La parte negativa de habitar un edificio en el que todo mundo parece obsesionado con la seguridad es el sentimiento de culpa que siempre te ronda la conciencia. Basta con ver al cartero con un paquete en la mano para que sientas la necesidad imperiosa de declarar la alerta antiterrorista. A fin de cuentas, si no lo haces tú será otro quien dé la voz de alarma y entonces quedarás señalado como un vulgar esquirol, una figura poco comprometida con el bienestar general a la que conviene vigilar de cerca, lo que termina afectando a la propia intimidad.
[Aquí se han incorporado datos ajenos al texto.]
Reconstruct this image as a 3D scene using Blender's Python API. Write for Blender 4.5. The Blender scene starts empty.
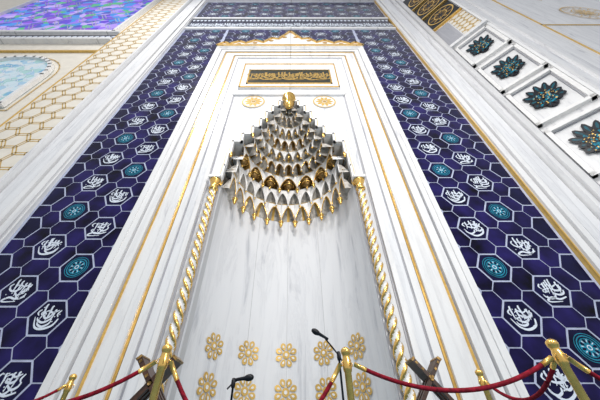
import bpy, math, random
from mathutils import Vector, Matrix
random.seed(7)
pi=math.pi; sin=math.sin; cos=math.cos
bpy.context.scene.view_settings.view_transform='Standard'

# ------------------------------------------------------------ materials
def newmat(name):
    m=bpy.data.materials.new(name); m.use_nodes=True
    nt=m.node_tree; b=nt.nodes['Principled BSDF']
    return m,nt,b
def plain(name,col,rough=.5,metal=0,var=.06,scale=8,spec=None):
    m,nt,b=newmat(name)
    tc=nt.nodes.new('ShaderNodeTexCoord'); n=nt.nodes.new('ShaderNodeTexNoise')
    n.inputs['Scale'].default_value=scale; n.inputs['Detail'].default_value=4
    nt.links.new(tc.outputs['Object'],n.inputs['Vector'])
    r=nt.nodes.new('ShaderNodeValToRGB')
    r.color_ramp.elements[0].position=.3; r.color_ramp.elements[1].position=.7
    r.color_ramp.elements[0].color=(*[c*(1-var*2) for c in col],1)
    r.color_ramp.elements[1].color=(*[min(1,c*(1+var)) for c in col],1)
    nt.links.new(n.outputs['Fac'],r.inputs['Fac']); nt.links.new(r.outputs['Color'],b.inputs['Base Color'])
    b.inputs['Roughness'].default_value=rough; b.inputs['Metallic'].default_value=metal
    if spec is not None: b.inputs['Specular IOR Level'].default_value=spec
    return m
def marble(name,base,vein,slab=.62,strength=1.0,rough=.3,stretch=.16):
    m,nt,b=newmat(name); N=nt.nodes; L=nt.links
    tc=N.new('ShaderNodeTexCoord'); sep=N.new('ShaderNodeSeparateXYZ'); L.new(tc.outputs['Object'],sep.inputs[0])
    d=N.new('ShaderNodeMath'); d.operation='DIVIDE'; d.inputs[1].default_value=slab; L.new(sep.outputs['X'],d.inputs[0])
    fl=N.new('ShaderNodeMath'); fl.operation='FLOOR'; L.new(d.outputs[0],fl.inputs[0])
    w=N.new('ShaderNodeMath'); w.operation='MULTIPLY'; w.inputs[1].default_value=3.7; L.new(fl.outputs[0],w.inputs[0])
    mp=N.new('ShaderNodeMapping'); mp.inputs['Scale'].default_value=(2.6,2.6,stretch*2.2); L.new(tc.outputs['Object'],mp.inputs['Vector'])
    n=N.new('ShaderNodeTexNoise'); n.noise_dimensions='4D'; n.inputs['Scale'].default_value=1.3; n.inputs['Detail'].default_value=9
    n.inputs['Roughness'].default_value=.62; n.inputs['Distortion'].default_value=.9
    L.new(mp.outputs[0],n.inputs['Vector']); L.new(w.outputs[0],n.inputs['W'])
    r=N.new('ShaderNodeValToRGB'); e=r.color_ramp.elements
    e[0].position=.28; e[0].color=(*vein,1); e[1].position=.60; e[1].color=(*base,1)
    e2=e.new(.44); e2.color=(*[base[i]*.90+vein[i]*.10 for i in range(3)],1)
    e3=e.new(.478); e3.color=(*[base[i]*(1-.26*strength)+vein[i]*.26*strength for i in range(3)],1)
    e4=e.new(.51); e4.color=(*[base[i]*.94+vein[i]*.06 for i in range(3)],1)
    L.new(n.outputs['Fac'],r.inputs['Fac'])
    fr=N.new('ShaderNodeMath'); fr.operation='FRACT'; L.new(d.outputs[0],fr.inputs[0])
    lt=N.new('ShaderNodeMath'); lt.operation='LESS_THAN'; lt.inputs[1].default_value=.014; L.new(fr.outputs[0],lt.inputs[0])
    mx=N.new('ShaderNodeMixRGB'); L.new(lt.outputs[0],mx.inputs['Fac']); L.new(r.outputs['Color'],mx.inputs[1])
    mx.inputs[2].default_value=(*[c*.68 for c in base],1)
    L.new(mx.outputs[0],b.inputs['Base Color']); b.inputs['Roughness'].default_value=rough
    b.inputs['Specular IOR Level'].default_value=.35
    return m
M_marble=marble('white_marble',(.76,.765,.785),(.38,.39,.43))
M_niche=marble('niche_marble',(.76,.765,.785),(.44,.45,.49),slab=.86,rough=.5,strength=.9)
M_marble2=marble('frame_marble',(.79,.787,.79),(.48,.48,.51),slab=5.0,strength=.9)
M_greym=marble('grey_marble_groove_shade',(.42,.42,.45),(.22,.23,.27),slab=1.1,strength=1.2)  # grey stone; also paints shade into the portal moulding grooves
M_gold=plain('gold_leaf',(.88,.56,.16),.24,.85,.10,14)
M_goldp=plain('pale_gold_paint',(.68,.44,.12),.36,.35,.08,10)
M_dgold=plain('antique_gold',(.34,.20,.06),.38,.5,.4,22)
M_white=plain('carved_white_stone',(.81,.80,.79),.4,0,.04)
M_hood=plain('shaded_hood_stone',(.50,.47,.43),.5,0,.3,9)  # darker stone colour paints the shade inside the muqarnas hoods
M_cream=plain('cream_plaster',(.78,.73,.64),.6,0,.04,3)
M_grout=plain('white_glaze_lines',(.46,.50,.66),.3,0,.08,spec=.2)
M_navy=plain('navy_glazed_tile',(.013,.009,.078),.14,0,.5,1.6,spec=.14)
M_navy2=plain('deep_navy_glazed_tile',(.006,.006,.042),.14,0,.3,2.0,spec=.14)
M_turq=plain('turquoise_glaze',(.01,.24,.36),.2,0,.2,spec=.3)
M_teal=plain('teal_enamel',(.006,.085,.12),.3,0,.3,spec=.3)
M_black=plain('black_enamel',(.010,.012,.018),.35,0,.2,spec=.3)
M_red=plain('red_velvet',(.24,.006,.02),.8,0,.3,40,spec=.2)
M_wood=plain('dark_walnut',(.06,.025,.014),.4,0,.4,12)
M_carpet=plain('turquoise_carpet',(.10,.20,.26),.95,0,.2,3)
M_dgreen=plain('dark_green_panel',(.02,.022,.015),.4,0,.2,spec=.3)
M_calli=plain('white_calligraphy_glaze',(.68,.74,.84),.3,0,.03)
def glass(name,cols,scale,strength,bscale):
    m,nt,b=newmat(name); N=nt.nodes; L=nt.links
    tc=N.new('ShaderNodeTexCoord'); v=N.new('ShaderNodeTexVoronoi'); v.inputs['Scale'].default_value=scale
    L.new(tc.outputs['Object'],v.inputs['Vector'])
    sp=N.new('ShaderNodeSeparateColor'); L.new(v.outputs['Color'],sp.inputs[0])
    r=N.new('ShaderNodeValToRGB'); r.color_ramp.interpolation='CONSTANT'; e=r.color_ramp.elements
    e[0].color=(*cols[0],1); e[1].position=1/len(cols); e[1].color=(*cols[1],1)
    for i in range(2,len(cols)):
        q=e.new(i/len(cols)); q.color=(*cols[i],1)
    mx=N.new('ShaderNodeMixRGB'); mx.inputs['Fac'].default_value=bscale; mx.inputs[2].default_value=(.02,.02,.03,1)
    L.new(sp.outputs[0],r.inputs['Fac']); L.new(r.outputs[0],mx.inputs[1]); L.new(mx.outputs[0],b.inputs['Base Color'])
    L.new(r.outputs[0],b.inputs['Emission Color']); b.inputs['Emission Strength'].default_value=strength
    b.inputs['Roughness'].default_value=.3; b.inputs['Specular IOR Level'].default_value=.08
    return m
M_glass1=glass('stained_glass_violet',[(.10,.03,.70),(.30,.14,.95),(.03,.07,.55),(.45,.30,.98),(.06,.5,.22),(.02,.28,.85),(.55,.42,1),(.22,.04,.7)],2.2,.75,.8)
M_glass2=glass('stained_glass_pale',[(.40,.62,.80),(.62,.78,.86),(.22,.48,.70),(.72,.8,.84),(.42,.68,.68)],3.2,.55,.7)

# ------------------------------------------------------------ mesh builder
class MB:
    def __init__(s): s.v=[]; s.f=[]; s.m=[]; s.sm=[]; s.mats=[]
    def mi(s,mat):
        if mat not in s.mats: s.mats.append(mat)
        return s.mats.index(mat)
    def add(s,vs,fs,mat,smooth=False):
        o=len(s.v); s.v+= [tuple(p) for p in vs]; k=s.mi(mat)
        for f in fs: s.f.append([i+o for i in f]); s.m.append(k); s.sm.append(smooth)
    def box(s,x0,x1,y0,y1,z0,z1,mat):
        vs=[(x,y,z) for x in (x0,x1) for y in (y0,y1) for z in (z0,z1)]
        s.add(vs,[(0,1,3,2),(4,6,7,5),(0,4,5,1),(2,3,7,6),(0,2,6,4),(1,5,7,3)],mat)
    def obox(s,c,u,v,w,mat):
        c=Vector(c);u=Vector(u);v=Vector(v);w=Vector(w)
        vs=[c+a*u+b*v+d*w for a in(-1,1) for b in(-1,1) for d in(-1,1)]
        s.add(vs,[(0,1,3,2),(4,6,7,5),(0,4,5,1),(2,3,7,6),(0,2,6,4),(1,5,7,3)],mat)
    def poly(s,p2,y,mat,th=0.0):
        n=len(p2); s.add([(p[0],y,p[1]) for p in p2],[list(range(n))],mat)
        if th>0:
            vs=[(p[0],y,p[1]) for p in p2]+[(p[0],y+th,p[1]) for p in p2]
            s.add(vs,[(i,(i+1)%n,n+(i+1)%n,n+i) for i in range(n)],mat)
    def lathe(s,c,prof,mat,n=20,smooth=True,axis=None):
        c=Vector(c); vs=[];fs=[]
        R=Matrix.Identity(3)
        if axis is not None: R=Vector((0,0,1)).rotation_difference(Vector(axis)).to_matrix()
        for r,z in prof:
            for i in range(n):
                a=2*pi*i/n; vs.append(c+R@Vector((r*cos(a),r*sin(a),z)))
        for k in range(len(prof)-1):
            for i in range(n):
                j=(i+1)%n; fs.append((k*n+i,k*n+j,(k+1)*n+j,(k+1)*n+i))
        fs.append(list(range(n))[::-1]); fs.append([ (len(prof)-1)*n+i for i in range(n)])
        s.add(vs,fs,mat,smooth)
    def tube(s,pts,r,mat,n=8):
        pts=[Vector(p) for p in pts]; vs=[];fs=[]
        for k,p in enumerate(pts):
            t=(pts[min(k+1,len(pts)-1)]-pts[max(k-1,0)]).normalized()
            a=Vector((0,1,0)) if abs(t.y)<.9 else Vector((1,0,0))
            u=t.cross(a).normalized(); w=t.cross(u)
            rr=r(k/(len(pts)-1)) if callable(r) else r
            for i in range(n):
                q=2*pi*i/n; vs.append(p+rr*(cos(q)*u+sin(q)*w))
        for k in range(len(pts)-1):
            for i in range(n):
                j=(i+1)%n; fs.append((k*n+i,k*n+j,(k+1)*n+j,(k+1)*n+i))
        fs.append(list(range(n))); fs.append([(len(pts)-1)*n+i for i in range(n)][::-1])
        s.add(vs,fs,mat,True)
    def strip(s,a,b,w,y,mat,th=.0):
        a=Vector(a);b=Vector(b);d=(b-a)
        if d.length<1e-6:return
        d.normalize(); nrm=Vector((-d.y,d.x))*w/2; a=a-d*w*.3; b=b+d*w*.3
        s.poly([a-nrm,b-nrm,b+nrm,a+nrm],y,mat,th)
    def obj(s,name,parent=None):
        me=bpy.data.meshes.new(name); me.from_pydata(s.v,[],s.f)
        for m in s.mats: me.materials.append(m)
        me.polygons.foreach_set('material_index',s.m); me.polygons.foreach_set('use_smooth',s.sm)
        me.update(); o=bpy.data.objects.new(name,me); bpy.context.scene.collection.objects.link(o)
        if parent: o.parent=parent
        return o
def empty(name):
    e=bpy.data.objects.new(name,None); bpy.context.scene.collection.objects.link(e); return e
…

Así las cosas, ayer se me ocurrió colocar un par de tildes ausentes en algunos de los carteles referidos.

Me pareció un buen detalle por mi parte, una manera como otra cualquiera de sumarme a las milicias de autodefensa y conservacionismo del edificio, pero el resultado no ha podido ser más nefasto, a la par que previsible. Esta mañana, cuando salía de casa camino de la radio, me he topado con un nuevo cartel en el ascensor que decía: "Cuidado, tonto suelto con un rotulador". Mi primera reacción fue la de arrancarlo y tomar represalias inmediatas, pero una segunda lectura terminó por empujarme a la reflexión. Nunca está de más una advertencia a tiempo de tal naturaleza y ya no podré alegar que no se me avisó, así que no me ha quedado otro remedio que sacar el rotulador y firmar mi total rendición en unas pocas palabras: "Bien jugado, presidente". Eso lo calmará.